Which reminds me… back to the word for which he stands—maverick:  During his hopping about from Alabama to Texas, Samuel Maverick left a herd of unbranded cows roaming the countryside. It was this wandering herd that gave rise to the term maverick.

Can’t you just imagine some cowpoke like Clint Eastwood riding the range and coming across a little unmarked ‘dogie’.  “Oh that’s just a Maverick,” he’d say to his partner, “sling the little feller over yur saddle, Routy. We’ll take him home and brand him.”

It wasn’t long, folks, til the word ‘maverick’ became the generic term for an unbranded cow. How an unbranded cow then evolved into a free/independent thinking human is unclear; because, by dictionary definition, a maverick is an independent thinker, or an unbranded calf that’s free pickings.

Which brings me back to my original thoughts—although they might have seemed a bit murky at the onset: What part of the Republican Presidential Candidate, John McCain, is unbranded?  And what part of his brain is thinking freely?

By all counts, the man didn’t even select Sarah Palin for his running mate–he wanted Lieberman, his buddy but caved in to advisers. This cave-in thing seems like a pattern, folks. The worst was to Bush about torturing prisoners. I guess pandering to the religious right was pretty bad, too.   Enough, I say!

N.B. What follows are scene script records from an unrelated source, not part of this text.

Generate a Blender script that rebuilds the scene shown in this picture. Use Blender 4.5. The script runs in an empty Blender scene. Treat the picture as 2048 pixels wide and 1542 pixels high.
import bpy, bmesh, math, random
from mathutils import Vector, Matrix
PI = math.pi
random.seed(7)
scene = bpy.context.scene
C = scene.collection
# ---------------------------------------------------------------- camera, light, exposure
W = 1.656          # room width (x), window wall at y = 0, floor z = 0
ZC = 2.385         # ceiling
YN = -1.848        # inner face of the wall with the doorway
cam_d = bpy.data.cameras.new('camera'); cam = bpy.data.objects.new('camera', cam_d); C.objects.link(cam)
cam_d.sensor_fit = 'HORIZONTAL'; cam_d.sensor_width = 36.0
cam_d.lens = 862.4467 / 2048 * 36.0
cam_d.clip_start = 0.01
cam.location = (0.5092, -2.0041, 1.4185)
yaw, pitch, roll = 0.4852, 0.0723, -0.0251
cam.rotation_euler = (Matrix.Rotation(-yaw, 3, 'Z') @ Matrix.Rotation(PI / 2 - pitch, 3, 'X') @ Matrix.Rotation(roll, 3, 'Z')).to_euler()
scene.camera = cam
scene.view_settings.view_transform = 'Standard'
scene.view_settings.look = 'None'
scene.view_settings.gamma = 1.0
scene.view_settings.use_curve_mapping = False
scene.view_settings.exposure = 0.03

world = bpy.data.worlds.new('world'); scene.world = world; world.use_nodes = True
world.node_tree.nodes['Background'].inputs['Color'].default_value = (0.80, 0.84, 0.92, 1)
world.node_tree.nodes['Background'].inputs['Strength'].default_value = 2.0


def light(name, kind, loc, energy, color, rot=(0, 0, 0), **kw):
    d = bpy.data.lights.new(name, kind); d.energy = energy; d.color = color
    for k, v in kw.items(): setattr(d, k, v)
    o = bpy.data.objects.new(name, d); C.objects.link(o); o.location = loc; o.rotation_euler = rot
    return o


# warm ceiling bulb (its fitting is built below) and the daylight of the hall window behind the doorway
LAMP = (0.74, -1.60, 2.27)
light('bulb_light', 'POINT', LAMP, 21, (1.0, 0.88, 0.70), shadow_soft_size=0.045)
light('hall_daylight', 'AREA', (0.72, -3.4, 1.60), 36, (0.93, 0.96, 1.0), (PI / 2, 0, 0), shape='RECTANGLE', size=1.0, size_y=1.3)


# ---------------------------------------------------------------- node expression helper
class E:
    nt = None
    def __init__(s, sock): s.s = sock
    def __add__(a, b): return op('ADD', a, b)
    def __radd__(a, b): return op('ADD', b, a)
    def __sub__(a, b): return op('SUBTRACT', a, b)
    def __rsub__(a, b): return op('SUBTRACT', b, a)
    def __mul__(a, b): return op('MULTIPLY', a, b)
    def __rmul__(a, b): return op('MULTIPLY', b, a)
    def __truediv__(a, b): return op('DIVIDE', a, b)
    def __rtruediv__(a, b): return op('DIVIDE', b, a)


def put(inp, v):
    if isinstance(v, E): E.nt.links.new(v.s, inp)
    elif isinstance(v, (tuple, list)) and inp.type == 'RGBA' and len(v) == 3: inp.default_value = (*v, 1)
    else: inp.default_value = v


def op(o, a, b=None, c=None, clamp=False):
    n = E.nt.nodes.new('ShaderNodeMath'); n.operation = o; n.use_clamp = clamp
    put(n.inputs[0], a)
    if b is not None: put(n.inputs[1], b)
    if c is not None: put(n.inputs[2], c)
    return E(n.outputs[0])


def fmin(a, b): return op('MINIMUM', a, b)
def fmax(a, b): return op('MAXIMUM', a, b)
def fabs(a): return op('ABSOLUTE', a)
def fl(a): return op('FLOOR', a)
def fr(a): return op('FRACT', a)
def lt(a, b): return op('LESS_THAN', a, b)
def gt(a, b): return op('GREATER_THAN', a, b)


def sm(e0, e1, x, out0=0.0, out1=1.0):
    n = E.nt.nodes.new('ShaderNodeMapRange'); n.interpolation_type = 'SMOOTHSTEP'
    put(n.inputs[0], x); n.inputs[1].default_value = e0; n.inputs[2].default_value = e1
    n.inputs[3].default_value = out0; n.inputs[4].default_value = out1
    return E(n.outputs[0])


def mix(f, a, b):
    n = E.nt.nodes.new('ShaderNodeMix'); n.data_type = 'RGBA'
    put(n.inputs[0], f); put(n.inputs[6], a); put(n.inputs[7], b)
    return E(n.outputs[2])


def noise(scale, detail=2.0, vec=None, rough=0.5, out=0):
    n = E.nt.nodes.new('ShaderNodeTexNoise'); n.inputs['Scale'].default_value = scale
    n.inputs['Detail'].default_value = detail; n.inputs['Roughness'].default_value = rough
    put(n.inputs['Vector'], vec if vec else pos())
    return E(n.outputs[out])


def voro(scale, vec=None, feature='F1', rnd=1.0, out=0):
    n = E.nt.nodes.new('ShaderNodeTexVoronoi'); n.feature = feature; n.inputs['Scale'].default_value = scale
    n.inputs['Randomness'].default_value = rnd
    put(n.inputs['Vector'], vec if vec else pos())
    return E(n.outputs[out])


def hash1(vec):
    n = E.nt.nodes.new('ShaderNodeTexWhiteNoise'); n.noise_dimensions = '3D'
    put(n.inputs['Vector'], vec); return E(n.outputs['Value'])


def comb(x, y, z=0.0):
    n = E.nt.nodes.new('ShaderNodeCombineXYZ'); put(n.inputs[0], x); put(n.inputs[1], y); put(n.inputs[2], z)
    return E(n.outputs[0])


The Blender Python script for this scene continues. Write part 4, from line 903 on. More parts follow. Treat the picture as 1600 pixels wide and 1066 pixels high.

John McCain may have once roamed the Washington range unbranded, but that was a long time ago.  He’s done been slung over the saddle and corralled in the bosom of the Republican Party.  Heck, the dude voted with Bush 100% of the time in 2008.

I don’t see a free thinker.   I don’t even see an unbranded calf.  Do I have to tell you where I see that big fat ‘R’?

Happy tales,

Laura signing off

p.s. Hold onto your fate, folks!  it’s gonna be a rough ride.